La place saint Roch  avait été choisie cette année-là ,nous sommes en 2003, comme lieu de départ du carnaval indépendant, juste à la porte de l'église Saint Roch et il fallait compter  avec la paillardise et l'imagination habituelle de ses participants: machine automatique à distribuer du pastis, les déguisements loufoques tcharafi de carnavaleux, les chars de briques et de broques ,la vieille clown fardée pathétique dans un coin, les lanceurs de farine qui s'activent, les fanfares colorées ,les enfants qui se coursent en riant....

Sortie de messe. Concomitance des timings...surprise des deux camps.. Rencontre burlesque de deux mondes.

Un abbé noir mène le cortège, digne, vêtu d'une étole colorée sur un costume gris anthracite, il papote poliment avec chacune de ses ouailles disciplinées, le geste lent cérémonieux tapotant au passage quelques têtes d’enfants.

Les deux groupes se côtoient maintenant à se toucher feignant de s’ignorer, regards en coin.

Groupe turbulent coloré  rigolard et groupe onctueux lent, homogènement gris. Petit à petit les paroissiens se détachent de la procession qui a atteint maintenant le centre de la place. On se frôle on s'esquive et on commence à entendre quelques commentaires agacés. "Ils ne respectent rien, pourrait aller faire ça ailleurs quand même"de gens qui s'éloignent peu à peu.

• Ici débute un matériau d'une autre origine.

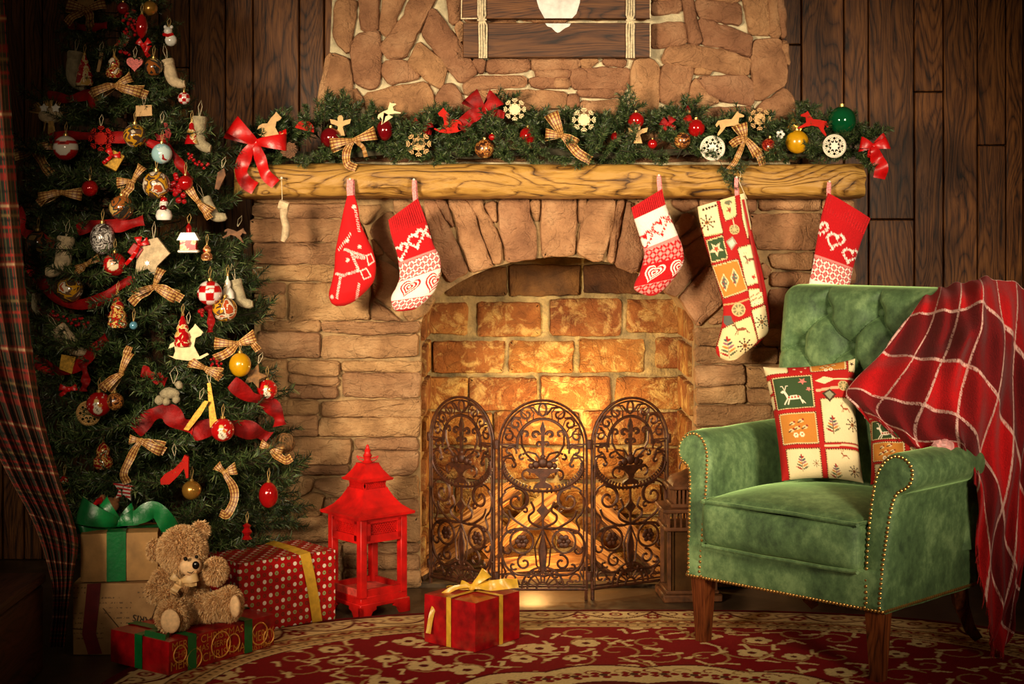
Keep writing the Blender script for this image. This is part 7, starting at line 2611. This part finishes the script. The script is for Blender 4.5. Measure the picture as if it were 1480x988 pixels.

Arrivée de Xavier coiffé d'un large chapeau mexicain façon Zapata conduisant son vieux tracteur pétaradant et fumant auquel est accroché une remorque sur laquelle se trouve le four à pizza avec Dgilu, Satan en chef et quelques diables pizzaïolos italiens façonnant et organisant la distribution satanique de pizzas brûlantes. Les passagers du char alimentaire commencent à distribuer des pizzas gratos aux paroissiens qui demandent s'ils doivent payer. La charité y connaisse c'est au moins au prix de la condescendance "c'est pour vous mon pauvre et restez surtout à votre place ". Les pauvres diables eux offrent bel et bien de la bouffe gratuite odorante et chaude avec le sourire sans demander de merci à quiconque. Une véritable eucharistie du diable. Il hésite mais pas longtemps les paroissiens ah! La tentation quand même ! Ils vont même jusqu'à réclamer avec insistance une part de pizza sous le regard embarrassé de l'abbé noir au supplice.